UP IN NYC: Lysistrata Jones has opened off-Broadway in New York. You may remember the show as Give it Up! when it debuted last year at the Dallas Theater Center. And you might even recognize DTC acting company member Liz Mikel (above, left)  in the New York cast. So how has the transition gone? Ben Brantley certainly approves. “As directed and choreographed with zippy stylishness by Dan Knechtges, this Transport Group production is also steeped in a giddy appreciation — both starry eyed and savvy — of that sweet spot in pop culture where mainstream blandness turns into so-stupid-it’s-smart camp,” he writes in his nytimes.com review. (Variety review, Backstage review, TalkinBroadway pan.)

THE REAL DALLAS: The New York Times has asked four writers to keep tabs on their local economies, and the paper tapped author Ben Fountain to monitor Dallas. In Sunday’s edition of the paper, Fountain writes that as the Dallas television series gets a revamp, the real Dallas can be found in Oak Cliff at the Kessler Theater.

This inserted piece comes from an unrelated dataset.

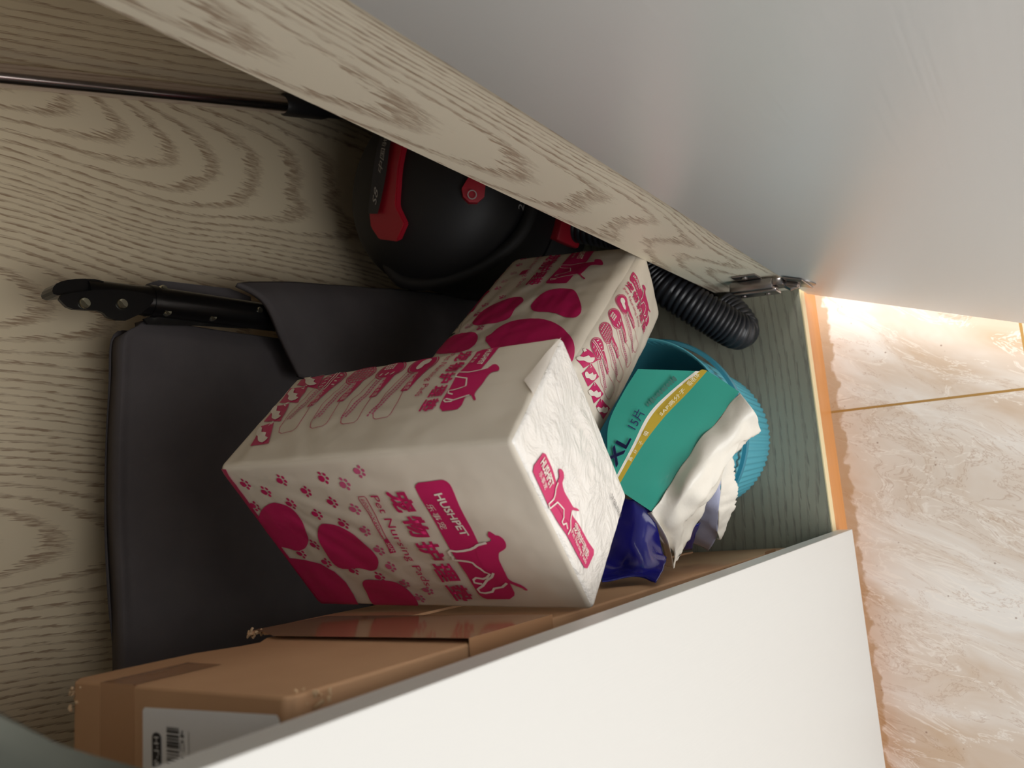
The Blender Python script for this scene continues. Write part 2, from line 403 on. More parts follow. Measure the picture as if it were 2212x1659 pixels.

But here’s the real interesting nugget: “The theater has had a spillover effect, too: in the past year, seven businesses have opened within 100 yards of the Kessler, including a barbecue restaurant, a grocery store and a vintage clothing boutique.” More ammo for the arts-boosts-the-economy argument, which will no doubt be made again locally in another two months.